Source excerpt:
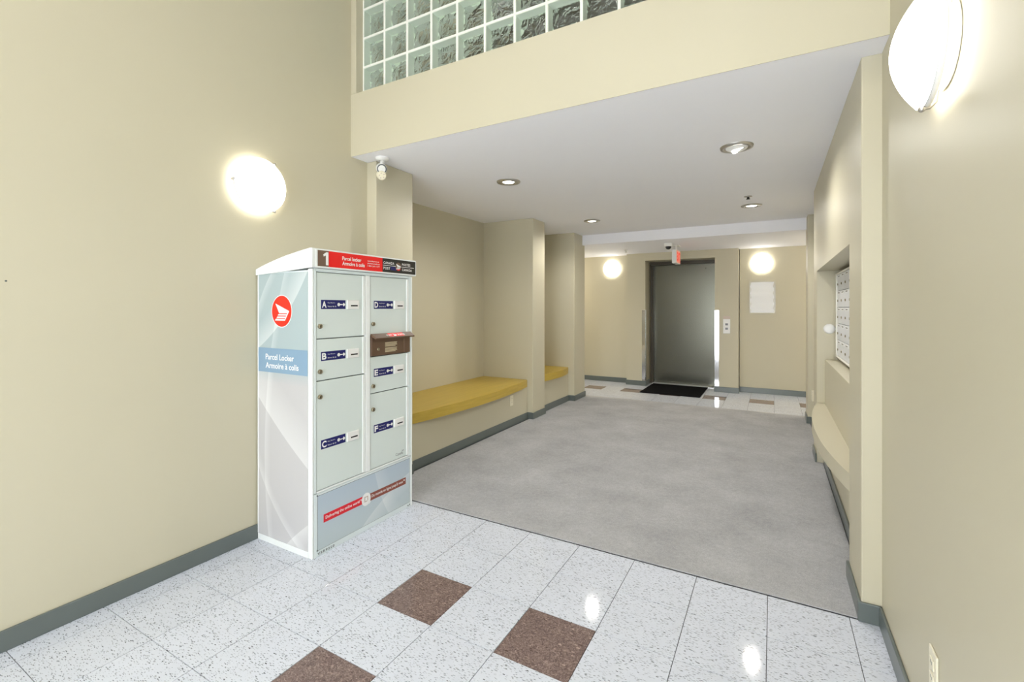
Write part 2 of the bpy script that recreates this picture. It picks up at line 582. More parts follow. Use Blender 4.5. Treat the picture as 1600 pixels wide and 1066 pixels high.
def text(mb, s, u0, u1, v0, v1, place, m, bold=0.0, spacing=1.0):
    """letters scaled to fill the box u0..u1 x v0..v1 on the plane given by place(u, v)"""
    vs, fs = text_mesh(s, bold, spacing)
    xs = [p[0] for p in vs]; ys = [p[1] for p in vs]
    ax, bx, ay, by = min(xs), max(xs), min(ys), max(ys)
    mb.raw([place(u0 + (p[0] - ax) / (bx - ax) * (u1 - u0), v0 + (p[1] - ay) / (by - ay) * (v1 - v0)) for p in vs], fs, m)

def poly(mb, pts, place, m):
    mb.raw([place(*p) for p in pts], [list(range(len(pts)))], m)

def disc(mb, cu, cv, ru, rv, place, m, n=32):
    poly(mb, [(cu + ru * math.cos(2 * PI * i / n), cv + rv * math.sin(2 * PI * i / n)) for i in range(n)], place, m)

def tag(o, label=None, cat=None, group=None, kind=None):
    if label: o['label'] = label
    if cat: o['category'] = cat
    if group: o['group'] = group
    if kind: o['kind'] = kind
    return o

def thing(name, label, cat, loc=(0, 0, 0), rz=0.0, group=None):
    o = bpy.data.objects.new(name, None)
    o.empty_display_size = 0.05
    o.location = loc
    o.rotation_euler = (0, 0, rz)
    COL.objects.link(o)
    return tag(o, label, cat, group)

def struct(mb, name, parent=None):
    return tag(mb.build(name, parent), kind='structure')

def dup(root, loc, rz=0.0, label=None):
    def cp(o, par):
        c = o.copy()
        COL.objects.link(c)
        if par is not None:
            c.parent = par
        for ch in kids.get(o.name, []):
            cp(ch, c)
        return c
    kids = {}
    for o in bpy.data.objects:
        if o.parent is not None:
            kids.setdefault(o.parent.name, []).append(o)
    r = cp(root, None)
    r.location = loc
    r.rotation_euler = (0, 0, rz)
    if label:
        r['label'] = label
    return r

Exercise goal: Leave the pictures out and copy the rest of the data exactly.

Output of the exercise:
Write part 2 of the bpy script that recreates this picture. It picks up at line 582. More parts follow. Use Blender 4.5. Treat the picture as 1600 pixels wide and 1066 pixels high.
def text(mb, s, u0, u1, v0, v1, place, m, bold=0.0, spacing=1.0):
    """letters scaled to fill the box u0..u1 x v0..v1 on the plane given by place(u, v)"""
    vs, fs = text_mesh(s, bold, spacing)
    xs = [p[0] for p in vs]; ys = [p[1] for p in vs]
    ax, bx, ay, by = min(xs), max(xs), min(ys), max(ys)
    mb.raw([place(u0 + (p[0] - ax) / (bx - ax) * (u1 - u0), v0 + (p[1] - ay) / (by - ay) * (v1 - v0)) for p in vs], fs, m)

def poly(mb, pts, place, m):
    mb.raw([place(*p) for p in pts], [list(range(len(pts)))], m)

def disc(mb, cu, cv, ru, rv, place, m, n=32):
    poly(mb, [(cu + ru * math.cos(2 * PI * i / n), cv + rv * math.sin(2 * PI * i / n)) for i in range(n)], place, m)

def tag(o, label=None, cat=None, group=None, kind=None):
    if label: o['label'] = label
    if cat: o['category'] = cat
    if group: o['group'] = group
    if kind: o['kind'] = kind
    return o

def thing(name, label, cat, loc=(0, 0, 0), rz=0.0, group=None):
    o = bpy.data.objects.new(name, None)
    o.empty_display_size = 0.05
    o.location = loc
    o.rotation_euler = (0, 0, rz)
    COL.objects.link(o)
    return tag(o, label, cat, group)

def struct(mb, name, parent=None):
    return tag(mb.build(name, parent), kind='structure')

def dup(root, loc, rz=0.0, label=None):
    def cp(o, par):
        c = o.copy()
        COL.objects.link(c)
        if par is not None:
            c.parent = par
        for ch in kids.get(o.name, []):
            cp(ch, c)
        return c
    kids = {}
    for o in bpy.data.objects:
        if o.parent is not None:
            kids.setdefault(o.parent.name, []).append(o)
    r = cp(root, None)
    r.location = loc
    r.rotation_euler = (0, 0, rz)
    if label:
        r['label'] = label
    return r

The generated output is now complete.